Monday 30 November 2009

War, what is it good for?

[I continue to work at my education ... 'Economics in One Lesson' by Henry Hazlitt)
Chapter 3 - The Blessings of Destruction

From my brief brush with the warfare of the 16th & 17th Centuries (not a first hand experience admitedly) I would agree with Hazlitt that often this line is taken in assessing warfare:
They (economics professors ... or we could add, professional historians) tell us how much better off economically we all are in war than in peace. They see 'miracles of production' which it requires a war to achieve. And they see a world made prosperous by an enormous 'accumulated' or 'backed up' demand (p25)
But this is merely the Ch 2 fallacy 'in new clothing and grown fat beyond recognition'.

It also is a view that confuses need and demand. Need is not demand. Because effective economic demand requires not merely need but corresponding purchasing power. Ask the average 16 year old about that one!

And purchasing power is NOT JUST MONEY. Printing off the readies just reduces their value ... and that falling value can be measured in the rising prices of commodities.
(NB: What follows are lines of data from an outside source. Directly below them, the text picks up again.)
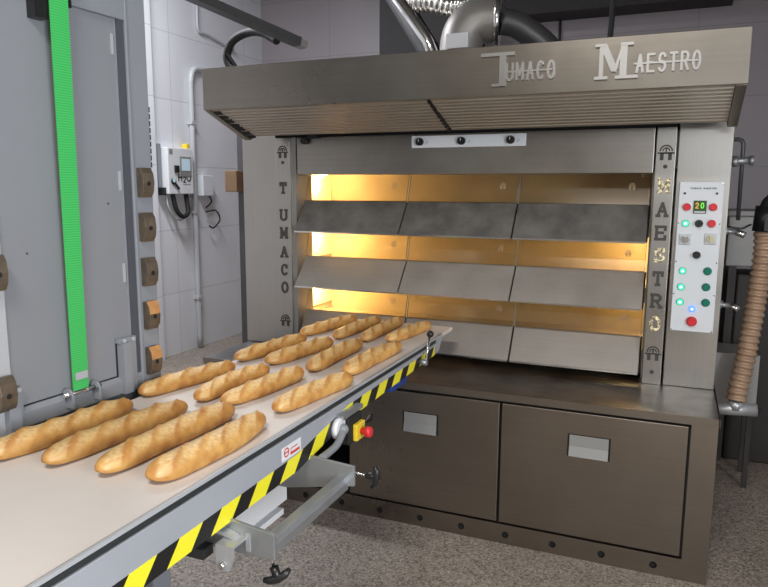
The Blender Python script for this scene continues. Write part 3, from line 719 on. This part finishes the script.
BG = [  # near end, far end, radius, label
 ((-.690, -1.822), (-.656, -1.354), .0355, 'golden baguette at the near left corner of the belt, running out of the picture'),
 ((-.538, -1.781), (-.509, -1.300), .035, 'golden baguette second from the left in the nearest row on the belt'),
 ((-.381, -1.771), (-.365, -1.268), .0355, 'golden baguette third from the left in the nearest row, with a raised slash'),
 ((-.228, -1.752), (-.228, -1.296), .0355, 'golden baguette in the nearest row, beside the metal rail, with pale flaking slashes'),
 ((-.728, -1.250), (-.654, -.845), .0325, 'baguette leftmost of the second row, beside the foot of the grey lift panel'),
 ((-.536, -1.224), (-.519, -.832), .032, 'short baguette second from the left in the second row on the belt'),
 ((-.425, -1.220), (-.376, -.814), .0325, 'baguette third from the left in the second row on the belt'),
 ((-.249, -1.216), (-.193, -.813), .0325, 'baguette of the second row beside the rail, pointing past the warning sticker'),
 ((-.710, -.753), (-.650, -.322), .032, 'baguette leftmost of the third row, in front of the bare worktop corner'),
 ((-.575, -.744), (-.502, -.333), .032, 'brown baguette second from the left in the third row on the belt'),
 ((-.383, -.771), (-.387, -.316), .0325, 'darker brown baguette third from the left in the third row'),
 ((-.239, -.762), (-.221, -.283), .0325, 'pale baguette of the third row lying beside the rail'),
 ((-.714, -.232), (-.642, .202), .0295, 'baguette leftmost of the farthest row, nearest the glowing lower left oven door'),
 ((-.544, -.241), (-.532, .221), .0295, 'baguette second from the left in the farthest row, by the oven doors'),
 ((-.408, -.239), (-.420, .240), .0295, 'baguette third from the left in the farthest row, blunt near end facing out'),
 ((-.303, -.201), (-.245, .194), .0295, 'small baguette of the farthest row, beside the black ball lever'),
]
for i, (p, q, R, lab) in enumerate(BG):
    p, q = Vector((*p, 0)), Vector((*q, 0)); d = q-p; c = (p+q)/2
    me = baguette_mesh(11+i*7, d.length, R, .010*(-1 if i % 3 else 1), 5 if i < 4 else 4)
    o = bpy.data.objects.new('baguette', me); col.objects.link(o)
    o.location = (c.x, c.y, BZ+.0004); o.rotation_euler = (0, 0, math.atan2(d.y, d.x)); tag(o, lab, 'baguette', 'baguettes on the loading belt')

# ------------------------------------------------------------------ loader lift on the left
lf = thing('loader_lift', (-.78, -1.23, 0), 'tall grey loader lift with a recessed panel and brown guide blocks', 'lift', rotz=math.radians(-2.5))
X0 = -.78
box('lift_panel', (X0-.022, -1.645, 1.0), (X0-.012, -1.175, 2.14), 'greyl', lf)
q = MB(); q.box((X0-.30, -1.80, 0), (X0-.03, -1.09, 2.55)); q.build('lift_body', 'greyd', lf)
q = MB(); q.box((X0-.03, -1.178, 0), (X0, -1.092, 2.55)); q.box((X0, -1.178, 0), (X0+.004, -1.170, 2.55)); jb = q.build('lift_jamb', 'greyp', lf, .002)
q = MB(); q.box((X0-.024, -1.206, .98), (X0-.004, -1.179, 2.11)); q.build('jamb_channel', 'channel', lf)
q = MB(); q.box((X0-.024, -1.214, .98), (X0-.010, -1.206, 2.11)); q.build('jamb_bead', 'greyp', lf)
q = MB(); q.box((X0-.03, -1.84, 0), (X0-.004, -1.640, 2.55)); q.build('lift_jamb', 'greyj', lf, .002)
q = MB(); q.box((X0-.03, -1.640, 2.106), (X0+.002, -1.178, 2.55)); q.build('lift_header', 'greyp', lf, .002)
q = MB(); q.prism([(X0-.03, .945), (X0+.002, .945), (X0+.002, .985), (X0-.006, .999), (X0-.03, .999)], 'Y', -1.640, -1.178); q.build('lift_rail', 'greyr', lf)
q = MB(); q.box((X0-.0115, -1.640, .999), (X0-.0105, -1.214, 1.003)); q.build('panel_seal', 'dark', lf)
def guide_block(y, z, worn=False):
    # face bulges outward; chamfered head and foot
    hy = .024; prof = [(.0, -.046), (.016, -.047), (.026, -.030), (.030, 0), (.026, .030), (.016, .047), (.0, .046)]
    o = MB().prism([(X0+a, z+b_) for a, b_ in prof], 'Y', y-hy, y+hy).build('guide_block', 'block', lf, .0015)
    q = MB(); q.cyl((X0+.029, y-.002, z-.003), (X0+.0308, y-.002, z-.003), .0075, 14); q.build('block_hole', 'dark', o)
    if worn:
        q = MB(); q.prism([(X0+.0165, z+.0475), (X0+.0266, z+.0305), (X0+.0304, z+.006), (X0+.0290, z+.006), (X0+.0250, z+.030), (X0+.0155, z+.0465)], 'Y', y-hy+.001, y+hy-.001); q.build('worn_face', 'orange', o)
for i, z in enumerate((1.615, 1.472, 1.326, 1.181, 1.028)): guide_block(-1.136, z, i >= 3)
for z in (1.379, 1.056): guide_block(-1.672, z)
# cable chain peeking out past the jamb
q = MB()
for i in range(9): q.box((X0-.02, -1.092, 1.665+i*.022), (X0-.004, -1.084, 1.682+i*.022))
q.build('cable_chain', 'rubber', lf)
# corner brackets with bolts
def corner(y0, y1, z0, z1):
    q = MB(); q.prism([(X0-.012, y0), (X0+.018, y0), (X0+.018, y0+.034), (X0+.006, y0+.036), (X0+.006, y1), (X0-.012, y1)], 'Z', z0, z1); o = q.build('corner_bracket', 'greyp', lf)
    for yy in (y0+.012, y1-.014): MB().cyl((X0+.006, yy, z1+.006), (X0+.013, yy, z1+.006), .0065, 12).build('bracket_bolt', 'greyj', o)
    q = MB(); q.box((X0-.012, y0-.006, z1), (X0+.006, y1, z1+.014)); q.build('bracket_lug', 'greyp', o)
    q = MB(); q.box((X0-.0115, y0-.006, z0+.05), (X0-.010, y0, z1+.014)); q.build('bracket_seal', 'dark', o)
corner(-1.268, -1.204, .945, 1.110); corner(-1.668, -1.618, .93, 1.050)
# panel dents and screws
for y, z in ((-1.222, 2.03), (-1.220, 1.62), (-1.222, 1.33)):
    q = MB(); q.box((X0-.012, y-.004, z-.03), (X0-.008, y+.004, z+.03)); q.build('panel_clip', 'greyj', lf)
for y, z in ((-1.635, 1.34), (-1.66, 1.50), (-1.27, 1.55), (-1.56, 1.42)):
    q = MB(); q.cyl((X0-.012, y, z), (X0-.0105, y, z), .003, 10); q.build('panel_screw', 'darkgrey', lf)
# green strap: a woven ribbon from a black reel down to an anchor rod
q = MB(); N = 60; vs = []; fs = []
yt0, yt1, yb0, yb1 = -1.471, -1.411, -1.456, -1.401
for i in range(N+1):
    t = i/N; z = 2.18+(1.004-2.18)*t; xx = X0+.034-.026*t
    y0 = yt0+(yb0-yt0)*t; y1 = yt1+(yb1-yt1)*t
    for y, dx in ((y0, 0), (y1, 0), (y1, -.003), (y0, -.003)): vs.append((xx+dx, y, z))
for i in range(N):
    for k in range(4): fs.append((4*i+k, 4*i+(k+1) % 4, 4*i+4+(k+1) % 4, 4*i+4+k))
fs += [(0, 1, 2, 3), (4*N, 4*N+1, 4*N+2, 4*N+3)]
gm, nt, bs = nodes('green woven webbing')
bs.inputs['Base Color'].default_value = (.025, .60, .10, 1); bs.inputs['Roughness'].default_value = .5
tc = nt.nodes.new('ShaderNodeTexCoord'); wv = nt.nodes.new('ShaderNodeTexWave'); wv.bands_direction = 'Z'; wv.inputs['Scale'].default_value = 45
rp_ = nt.nodes.new('ShaderNodeValToRGB'); rp_.color_ramp.elements[0].color = (.035, .40, .08, 1); rp_.color_ramp.elements[1].color = (.07, .55, .14, 1)
nt.links.new(tc.outputs['Object'], wv.inputs['Vector']); nt.links.new(wv.outputs['Fac'], rp_.inputs['Fac']); nt.links.new(rp_.outputs['Color'], bs.inputs['Base Color'])
so = q.add(vs, fs).build('strap', gm, lf); so['label'] = 'bright green woven lifting strap'
q = MB(); q.box((X0+.0105, -1.449, 1.035), (X0+.0115, -1.404, 1.058)); q.build('strap_stitching', 'greyj', so)
q = MB(); q.box((X0-.01, -1.508, 2.045), (X0+.022, -1.470, 2.3)); q.cyl((X0+.01, -1.475, 2.17), (X0+.01, -1.395, 2.17), .03, 20); q.box((X0-.01, -1.409, 2.09), (X0+.03, -1.397, 2.3)); q.build('strap_reel', 'black', lf)
for k, y in enumerate((-1.478, -1.380)):
    q = MB(); q.tube([(X0+.012, y-.004, 1.000), (X0+.012, y+.004, 1.000)], .019, 20); q.box((X0-.006, y-.004, .962), (X0+.031, y+.004, 1.000)); q.box((X0-.006, y-.022, .958), (X0+.0, y+.022, .985))
    an = q.build('strap_anchor', 'greyp', lf)
    if k == 0: MB().cyl((X0+.012, -1.495, 1.000), (X0+.012, -1.362, 1.000), .007, 12).build('anchor_rod', 'chrome', an)

# ------------------------------------------------------------------ wall things, left
wd = thing('water_doser', (XL+.06, 2.44, 1.74), 'white water dosing box with a small screen on the left wall', 'control box')
y0, y1, z0, z1 = 2.27, 2.62, 1.54, 1.96
R_, U_, N_ = (0, 1, 0), (0, 0, 1), (1, 0, 0)
cs = box('casing', (XL, y0, z0), (XL+.11, y1, z1), 'white', wd, .006); cx = XL+.11
s_ = box('screen_bezel', (cx, 2.43, 1.70), (cx+.006, 2.59, 1.885), 'tank', cs, .003)
box('screen', (cx+.006, 2.45, 1.755), (cx+.008, 2.57, 1.865), 'lcd', s_)
q = MB(); glyph(q, 'H', (cx, 2.40, 1.655), .055, .075, .012, .002, R=R_, U=U_, N=N_); glyph(q, '2', (cx, 2.468, 1.645), .04, .055, .009, .002, R=R_, U=U_, N=N_); glyph(q, 'O', (cx, 2.516, 1.655), .068, .075, .012, .002, R=R_, U=U_, N=N_); q.build('lettering', 'ink', cs)
q = MB(); q.box((cx, 2.47, 1.625), (cx+.001, 2.575, 1.632)); q.build('small_print', 'tank', cs)
box('push_button', (cx, 2.35, 1.735), (cx+.02, 2.405, 1.80), 'black', cs, .004)
q = MB(); q.cyl((cx, 2.33, 1.655), (cx+.012, 2.33, 1.655), .03, 20); q.bar((cx+.012, 2.345, 1.635), (cx+.014, 2.395, 1.585), .022, .006, up=(1, 0, 0)); q.build('water_valve', 'black', cs)
q = MB(); q.cyl((cx, 2.33, 1.665), (cx+.014, 2.33, 1.665), .02, 16); q.build('valve_face', 'lcd', cs)
box('corner_mark', (cx, 2.29, 1.90), (cx+.002, 2.335, 1.945), 'tank', cs)
box('side_rail', (XL, 2.225, 1.58), (XL+.05, 2.25, 1.99), 'greyp', wd)
box('hinge_block', (XL, 2.22, 1.53), (XL+.08, 2.27, 1.60), 'black', wd, .004)
box('beacon', (XL+.02, 2.575, 1.96), (XL+.08, 2.62, 2.01), 'yellow', wd, .01)
q = MB(); q.tube(catmull([(XL+.07, 2.36, 1.545), (XL+.09, 2.38, 1.40), (XL+.10, 2.45, 1.33), (XL+.10, 2.53, 1.36), (XL+.08, 2.55, 1.45), (XL+.06, 2.56, 1.545)]), .022, 12); q.build('water_hose', 'rubber', wd)
q = MB(); q.tube(catmull([(XL+.05, 2.30, 1.545), (XL+.07, 2.30, 1.42), (XL+.07, 2.42, 1.30), (XL+.06, 2.56, 1.32)]), .008, 8); q.build('thin_cable', 'pipew', wd)
wd.location.y -= .13
jb_ = thing('junction_box', (XL+.05, 2.72, 1.6), 'pale clear junction box right of the water dosing box', 'junction box')
box('cover', (XL, 2.70, 1.52), (XL+.09, 2.86, 1.72), 'clear', jb_, .005)
q = MB(); q.tube(catmull([(XL+.05, 2.84, 1.52), (XL+.06, 2.86, 1.46), (XL+.05, 2.78, 1.40)]), .008, 8); q.build('cable', 'rubber', jb_)
q = MB(); q.tube(catmull([(XL+.05, 2.78, 1.36), (XL+.08, 2.90, 1.37), (XL+.09, 2.95, 1.28), (XL+.08, 2.86, 1.20), (XL+.05, 2.82, 1.22)]), .008, 8); q.build('cable', 'rubber', jb_)
q = MB(); q.tube(catmull([(XL+.03, 2.60, .01), (XL+.03, 2.60, 1.2), (XL+.03, 2.60, 2.45), (XL+.03, 2.605, 2.60), (XL+.03, 2.64, 2.70), (XL+.03, 2.75, 2.735), (XL+.03, 3.2, 2.74)], 10), .026, 14)
for z in (.5, 1.35, 2.2): q.box((XL+.002, 2.566, z), (XL+.06, 2.634, z+.03))
tag(q.build('conduit_pipe', 'pipew'), 'pale grey conduit running up the white tiled wall beside the dosing box', 'pipe')
q = MB(); q.tube(catmull([(XL+.02, 2.75, 3.99), (XL+.02, 2.75, 3.3), (XL+.02, 2.76, 3.10), (XL+.02, 2.9, 3.085), (XL+.02, 3.23, 3.03)], 6), .012, 8); q.tube([(XL+.02, 3.22, 3.03), (XL+.02, 3.30, 3.02)], .03, 10)
tag(q.build('wall_wire', 'pipew'), 'thin bent conduit dropping from the ceiling near the black hose', 'pipe')
dpst = thing('dark_post', (-2.2, 1.55, 0), 'dark upright post with a small brown box, behind the left column of the oven', 'post')
q = MB(); q.box((-2.30, 1.50, 0), (-2.08, 1.75, .03)); q.box((-2.246, 1.502, .03), (-2.17, 1.56, 2.05)); q.build('post', 'pipeg', dpst)
box('brown_box', (-2.305, 1.42, 1.57), (-2.20, 1.502, 1.725), 'brown', dpst, .004)

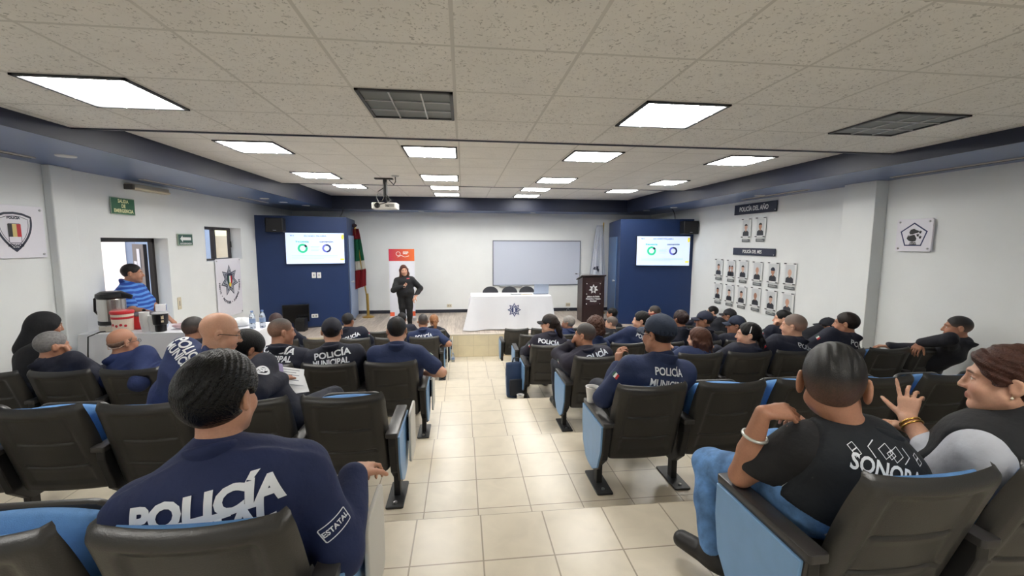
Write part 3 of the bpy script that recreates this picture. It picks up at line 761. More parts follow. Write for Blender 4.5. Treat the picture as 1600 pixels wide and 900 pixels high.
# three chairs behind the table
def folding_chair(x, y, label):
    t = thing('banquet_chair', label, 'chair', (x, y, STZ), 0, 'dark chairs behind the stage table')
    obj('seat', bx((-.21, -.2, .42), (.21, .2, .46), bevel=.015), mat('dark_chair_vinyl', (44, 46, 54), .5), t)
    pts = [(-.2, 0), (.2, 0)] + [(.2 * math.cos(a), .16 + .16 * math.sin(a)) for a in [PI * k / 12 for k in range(13)]]
    obj('backrest', prism(pts, .03, bevel=.006, m=M4((0, .23, .52), (PI / 2 - .12, 0, 0))), mat('dark_chair_vinyl', (44, 46, 54), .5), t)
    for sx in (-1, 1):
        for sy in (-1, 1): obj('leg', tube([(sx * .19, sy * .18, .43), (sx * .21, sy * .2, 0)], .012, 8), m_steel, t)
for k, (u, z) in enumerate([(768, 0), (799, 0), (827, 1)]):
    p = at(u, 455, 10.35); folding_chair(p.x, 10.52, f'dark chair behind the stage table, {["leftmost", "middle", "rightmost"][k]} of three')
# laptop and papers
p = at(843, 458, 9.9)
t = thing('laptop', 'grey laptop standing open on the stage table, seen from behind', 'laptop', (p.x, 9.8, TZ + .012))
obj('base', bx((-.17, -.1, 0), (.17, .14, .016), bevel=.004), mat('laptop_grey', (146, 156, 172), .4, .3), t)
obj('lid', bx((-.17, -.012, 0), (.17, 0, .23), bevel=.004, m=M4((0, -.1, .014), (.18, 0, 0))), mat('laptop_lid', (172, 184, 204), .4, .2), t)
for (u, w, d, mm, lab) in [(806, .22, .15, (86, 94, 112), 'dark folder lying on the stage table'), (822, .26, .18, (226, 214, 188), 'cream papers lying on the stage table beside the laptop')]:
    p = at(u, 457, 9.7)
    t = thing('folder' if 'folder' in lab else 'paper_stack', lab, 'papers', (p.x, 9.72, TZ + .012))
    obj('cover', bx((-w / 2, -d / 2, 0), (w / 2, d / 2, .012), bevel=.002, m=M4((0, 0, 0), (0, 0, .2))), mat('paper_%d' % u, mm, .6), t)
    obj('sheet', bx((-w / 2 + .01, -d / 2 + .01, .012), (w / 2 - .015, d / 2 - .01, .016), m=M4((0, 0, 0), (0, 0, .16))), m_paper, t)
# lectern
LEC = Vector((3.19, 10.35, STZ))
t = thing('lectern', 'dark brown wooden lectern with a silver star, right of the stage table', 'lectern', LEC)
m_wenge = mat('dark_wenge', (46, 30, 30), .35, noise=.2, nscale=6, stretch=(8, 8, .6))
sec = [(-.23, 0), (.2, 0), (.2, 1.02), (-.23, 1.2)]
obj('body', prism([(-.22, 0), (.22, 0), (.22, 1.0), (-.22, 1.12)], .56, bevel=.006, m=frame((-.28, 0, 0), (0, -1, 0), (0, 0, 1)) @ M4((0, 0, -.56)) if False else frame((.28, 0, 0), (0, 1, 0), (0, 0, 1)) @ M4((0, 0, -.56))), m_wenge, t)
obj('top', bx((-.31, -.26, 0), (.31, .26, .025), bevel=.005, m=M4((0, 0, 1.075), (-.265, 0, 0))), m_wenge, t)
F0 = frame((0, -.2215, 0), (1, 0, 0), (0, 0, 1), (0, -1, 0))
ap = obj('sign_panel', xform(bx((-.2, .42, 0), (.2, .98, .006), bevel=.002), F0), mat('lectern_plate', (58, 44, 46), .25), t)
obj('star', xform(prism(star(7, .12, .066, 90), .003), F0 @ M4((0, .82, .006))), mat('bright_silver', (222, 222, 224), .4), ap)
obj('star_mark', xform(bx((-.018, -.06, 0), (.018, .06, .0035)), F0 @ M4((0, .82, .006))), m_wenge, ap)
obj('star_mark', xform(bx((-.034, -.05, 0), (-.024, .03, .0035)), F0 @ M4((0, .82, .006))), m_wenge, ap)
obj('star_mark', xform(bx((.024, -.05, 0), (.034, .03, .0035)), F0 @ M4((0, .82, .006))), m_wenge, ap)
for k, s in enumerate(['Jefatura de Policía', 'Preventiva y Tránsito', 'Municipal']):
    obj('lettering', xform(text_bm(s, .05, .0025, sx=.86), F0 @ M4((0, .635 - .055 * k, .0075))), mat('bright_silver', (222, 222, 224), .4), ap)
for x in (-.17, .17):
    for y in (.955, .70, .455): obj('standoff', xform(lathe([(.012, 0), (.012, .012), (.002, .014)], 10), F0 @ M4((x, y, 0))), mat('bright_silver', (222, 222, 224), .4), ap)
t = thing('microphone', 'thin gooseneck microphone on top of the lectern', 'microphone', LEC + Vector((.05, -.02, 1.1)))
obj('gooseneck', tube([(.0, 0, -.02), (.12, .0, .05), (-.1, -.03, .07), (-.42, -.05, .085)], .006, 6), mat('grey_cable', (160, 160, 158), .5), t)
obj('capsule', tube([(-.42, -.05, .085), (-.47, -.05, .088)], .012, 8), m_black, t)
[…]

This chapter includes a great line that summarises the chapter nicely:
No man burns down his own house on the theory that the need to rebuild it will stimulate his energies. (p27)
Why would we even begin to think this would be the right way to evaluate the great wars and the economic whirlpools & eddies surrounding them?
Many of the most frequent fallacies in economic reasoning come from the propensity, to think in terms of an abstraction - the collectivity, the 'nation' - and to forget or ignore the individuals who make it up and give it meaning. No one could think that the destruction of war was an economic advantage who began by thinking first of all of the people whose property was destroyed.
Presumably we could add lives into that too.

War destroys accumulated capital.

His conclusion:
There may be, it is true, offsetting factors. Technological discoveries and advances during a war may, for example, increase individual or national productivity at this point or that, and there may eventually be a net increase in overall productivity. ... But such complications should not divert us from recognizing the basic truth that the wanton destruction of anything of real value is always a net loss, a misfortune, or a disaster, and whatever the offsetting considerations in a particular instance, can never be, on net balance, a boon or a blessing.